>> BEGIN

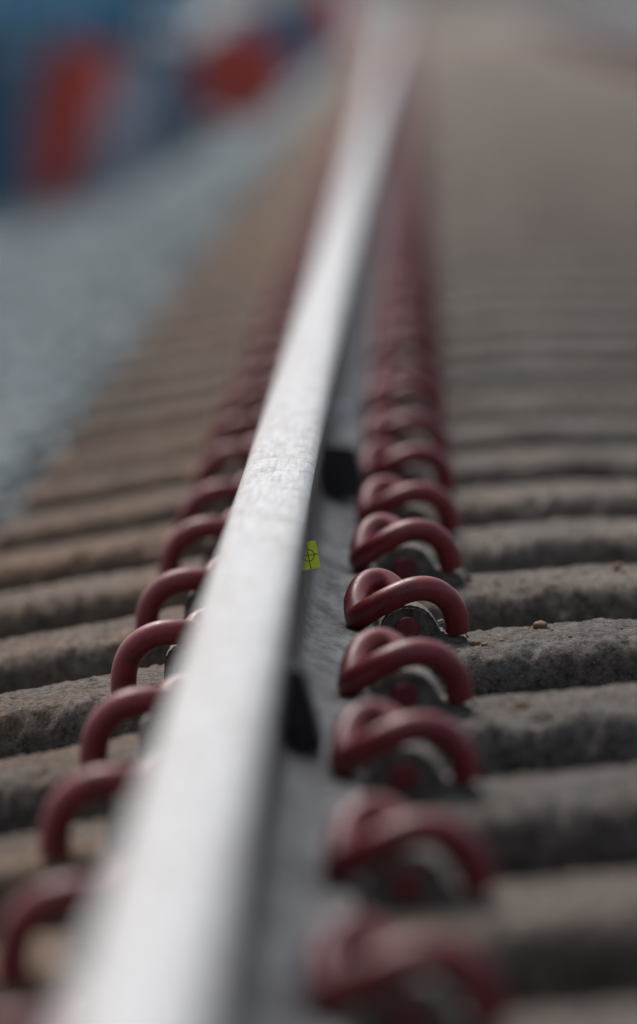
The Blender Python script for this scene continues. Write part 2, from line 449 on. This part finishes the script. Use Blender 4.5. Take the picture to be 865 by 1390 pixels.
# ------------------------------------------------------------ things on the rail web
def on_rail(p,z,a=.052):
    ox,_,oz=TF(0,0,.009); return (ox+p*math.cos(a)-z*math.sin(a), oz+p*math.sin(a)+z*math.cos(a))
def bracket(yc,w,l,top):
    b=MB()
    b.prism([(.011,.036),(.020,.030),(w+.004,.024),(w+.005,.030),(w-.006,top-.004),(.014,top)],yc-l/2,yc+l/2,0,.0015)
    b.cyl((w*.62,yc-l/2-.003,.048),.005,.008,'Y',12,0)
    b.v=[(lambda q:(q[0],y,q[1]))(on_rail(x,z)) for x,y,z in b.v]
    return b.mesh('rail_web_bracket',[M_BLACK],True,35)
bracket(5.66,.036,.08,.088)
bracket(8.45,.054,.12,.085)
b=MB(); b.cyl((-.077,9.1,-.077),.013,.03,'Y',20,0,.003)
b.box((-.092,9.095,-.082),(-.078,9.105,-.072)); b.mesh('cable_connector',[M_WHITE])

def mat_target():
    m,nt,bs=new_mat('yellow_target')
    v=coords(nt); s=N(nt,'ShaderNodeSeparateXYZ'); nt.links.new(v,s.inputs[0])
    def M2(op,a,b=None):
        n=N(nt,'ShaderNodeMath',operation=op)
        for i,q in enumerate((a,b)):
            if q is None: continue
            if isinstance(q,(int,float)): n.inputs[i].default_value=q
            else: nt.links.new(q,n.inputs[i])
        return n.outputs[0]
    ax=M2('LESS_THAN',M2('ABSOLUTE',s.outputs[0]),.0004); az=M2('LESS_THAN',M2('ABSOLUTE',s.outputs[2]),.0004)
    r=M2('SQRT',M2('ADD',M2('MULTIPLY',s.outputs[0],s.outputs[0]),M2('MULTIPLY',s.outputs[2],s.outputs[2])))
    ring=M2('LESS_THAN',M2('ABSOLUTE',M2('SUBTRACT',r,.0050)),.0004)
    k=M2('MAXIMUM',M2('MAXIMUM',ax,az),ring)
    c=mix(nt,k,(.82,.97,.02),(.03,.03,.01)); nt.links.new(c,bs.inputs['Base Color']); bs.inputs['Roughness'].default_value=.4
    return m
b=MB(); b.box((-.0080,-.0008,-.0120),(.0085,.0008,.0120),0,.0003)
b.box((-.0115,-.0008,-.0120),(-.0083,.012,.0120),0,.0003)
t=b.mesh('survey_target',[mat_target()],False,None)
t.location=(-.0822,6.74,-.0712); t.rotation_euler=(-.25,math.radians(-9),math.radians(8))

# ------------------------------------------------------------ siding with bogie wagon
def wagon():
    root=bpy.data.objects.new('freight_wagon',None); scene.collection.objects.link(root)
    L=22.0
    def P(b,name,mats,sh=35):
        o=b.mesh(name,mats,True,sh); o.parent=root
    b=MB(); b.box((-1.25,0,.92),(1.25,L,1.22),0,.02); 
    for i in range(15): b.box((1.251,.5+i*1.5,.75),(1.30,.62+i*1.5,1.20),0,.01)
    b.box((1.1,6.2,.42),(1.22,14.8,.92),1,.03); b.box((-1.22,6.2,.42),(-1.1,14.8,.92),1,.03)
    P(b,'underframe',[M_BLUE,M_DBLUE])
    b=MB(); b.box((-1.3,.3,1.225),(1.3,L-.3,3.1),0,.05)
    for i in range(18): b.box((1.301,.5+i*1.2,1.3),(1.37,.62+i*1.2,3.0),0,.01); b.box((-1.37,.5+i*1.2,1.3),(-1.301,.62+i*1.2,3.0),0,.01)
    P(b,'body',[M_BLUE])
    for bi,yc in enumerate((4.9,19.6)):
        b=MB()
        for sx in (-1,1):
            b.prism([(sx*1.02,.42),(sx*1.16,.42),(sx*1.16,.72),(sx*1.02,.72)],yc-1.35,yc+1.35,0,.03)
            for dy in (-.9,.9): b.box((min(sx*1.0,sx*1.24),yc+dy-.16,.3),(max(sx*1.0,sx*1.24),yc+dy+.16,.62),1,.03)
        b.box((-1.0,yc-.25,.45),(1.0,yc+.25,.9),0,.03)
        P(b,'bogie_frame_%d'%(bi+1),[M_BLUE,M_DBLUE])
        b=MB()
        for dy in (-.9,.9):
            b.cyl((0,yc+dy,.46),.08,1.9,'X',16,0)
            for sx in (-1,1):
                b.cyl((sx*.76,yc+dy,.46),.46,.13,'X',32,0,.01); b.cyl((sx*.72,yc+dy,.46),.49,.03,'X',32,0)
        P(b,'wheelsets_%d'%(bi+1),[M_RED2])
    b=MB()
    for yy,s in ((0,-1),(L,1)):
        b.box((-1.25,min(yy,yy+s*.08)+s*.002,.85),(1.25,max(yy,yy+s*.08)+s*.002,1.2),0,.01)
        for sx in (-.87,.87):
            b.cyl((sx,yy+s*.3,1.05),.09,.45,'Y',16,0); b.cyl((sx,yy+s*.54,1.05),.23,.05,'Y',24,0,.01)
    P(b,'buffer_beams',[M_RED2])
    b=MB(); b.cyl((1.0,9.2,.55),.25,1.2,'Y',20,0,.02); b.cyl((.9,12.2,.55),.22,1.0,'Y',20,0,.02); P(b,'air_tanks',[M_DBLUE])
    return root
yaw=-math.atan(.056)
w=wagon(); w.rotation_euler=(0,0,yaw)
sy=43.0; sxn=-2.95
w.location=(sxn-1.25*math.cos(yaw), sy, -.74)
sd=bpy.data.objects.new('siding_track',None); scene.collection.objects.link(sd)
b=MB()
for sx in (-.75,.75):
    b.prism([(sx+x,z-.159) for x,z in prof[::2]],-9,25,0)
o=b.mesh('rails',[M_SIDE]); o.parent=sd
b=MB()
for i in range(48): b.box((-1.25,-9+i*.7,-.26),(1.25,-8.75+i*.7,-.161),0,.01)
o=b.mesh('timber_sleepers',[M_WOOD]); o.parent=sd
sd.rotation_euler=(0,0,yaw); sd.location=w.location

def drum(x,y,z,mat,lying=False,sc=1,lean=0,slim=1.0,short=1.0):
    b=MB(); r=.29*slim; H=.88*short
    b.cyl((0,0,H/2),r,H,'Z',32,0,.01)
    for h in (.02,.33,.66,.98): b.cyl((0,0,h*H),r+.012,.03,'Z',32,0,.008)
    b.cyl((.15*slim,0,H+.005),.03,.03,'Z',12,0)
    o=b.mesh('steel_drum',[mat]); o.location=(x,y,z); o.scale=(sc,)*3
    if lying: o.rotation_euler=(math.pi/2,0,0); o.location.z+=.30*sc*slim
    if lean: o.rotation_euler=(0,lean,0)
gzf=lambda x: float(gz(x))
drum(-1.24,59,gzf(-1.24)+.02,M_RED2,True,1.2,short=.6)
drum(-.98,101,gzf(-.98),M_RED2)
drum(-2.33,49,-.86,M_RED2,lean=.40,slim=.75,short=1.1)
drum(-1.96,49.6,-.9,M_GREY,sc=.78)
drum(-2.55,48.0,-.9,M_DBLUE); drum(-1.90,53.5,-.9,M_GREY,sc=.95)
drum(-1.82,57.5,-.87,M_DBLUE); drum(-1.75,60,-.86,M_DBLUE,sc=.9); 
drum(-1.30,72,gzf(-1.3),M_DBLUE); drum(-1.10,80,gzf(-1.1),M_DBLUE)

# ------------------------------------------------------------ light
world=bpy.data.worlds.new('World'); scene.world=world; world.use_nodes=True
nt=world.node_tree; bg=nt.nodes['Background']
sky=nt.nodes.new('ShaderNodeTexSky'); sky.sky_type='NISHITA'; sky.sun_disc=False
EL,AZ=math.radians(58),math.radians(-35)
sky.sun_elevation=EL; sky.sun_rotation=AZ
sky.air_density=1.0; sky.dust_density=4.0; sky.ozone_density=1.0
hs=nt.nodes.new('ShaderNodeHueSaturation'); hs.inputs['Saturation'].default_value=.5
nt.links.new(sky.outputs[0],hs.inputs['Color']); nt.links.new(hs.outputs[0],bg.inputs['Color'])
bg.inputs['Strength'].default_value=.145
sun=bpy.data.lights.new('sun','SUN'); sun.energy=2.0; sun.angle=math.radians(22); sun.color=(1,.97,.94)
so=bpy.data.objects.new('sun',sun); scene.collection.objects.link(so)
d=Vector((math.sin(AZ)*math.cos(EL),math.cos(AZ)*math.cos(EL),math.sin(EL)))
so.rotation_euler=d.to_track_quat('Z','Y').to_euler()

# ------------------------------------------------------------ camera
cam=bpy.data.cameras.new('camera'); co=bpy.data.objects.new('camera',cam); scene.collection.objects.link(co)
cam.sensor_fit='VERTICAL'; cam.sensor_height=36; cam.sensor_width=22.4
FP=10780.; cam.lens=36*FP/1390
co.location=(0,0,.413)
co.rotation_euler=(math.pi/2-math.atan(715/FP),0,math.atan(117.5/FP))
cam.clip_start=.05; cam.clip_end=5000
cam.dof.use_dof=True; cam.dof.focus_distance=6.83
cam.dof.aperture_fstop=(cam.lens/1000)/.066
scene.camera=co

>> END

Goal. State the count of lines holding the string "scene" in the listing above, and nothing else.

Answer for the task. 7